At each stage, we keep the work done by the previous contributors fluid and editable. You can’t put out an argument without giving other the tools to prove you wrong. You disagree by trying to improve a model rather than defeat your opponents.
The Future
I don’t know what the future of federated wiki is. I really don’t. I think it could be huge, but it could also be just too hard for people to wrap their heads around.
But the point is that it asks and answers the right questions, and it shows what is very hard now could be very simple and fluid.
It’s great that this comment was able to move through tilde space to have impact on the real world. But when you look at the friction introduced every step of the way you realize this was the outlier.
What would happen if we increased the friction for making stupid throwaway comments and decreased the friction for advancing our collective knowledge through remix and cooperation? Not just with data, but in all realms and disciplines. What could we accomplish?
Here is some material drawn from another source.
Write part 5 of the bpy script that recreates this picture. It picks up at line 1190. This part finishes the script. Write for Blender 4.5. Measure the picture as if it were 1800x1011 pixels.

The Remix Hypothesis says we could accomplish an awful lot more than we are doing now. It says that for every Matt out there there were hundreds of people who had an insight, but not the time to get together the data. For every Marginal Revolution there were dozens of blogs that didn’t have the time or sense to see the value of the most important comment made on them becuase it required to much research, fact-checking or rework.
This is a triumphant story for the advocates of Connected Learning — publicize it! But it’s also a depressing insight in how far we have to go to make this sort of thing a more ordinary occurence.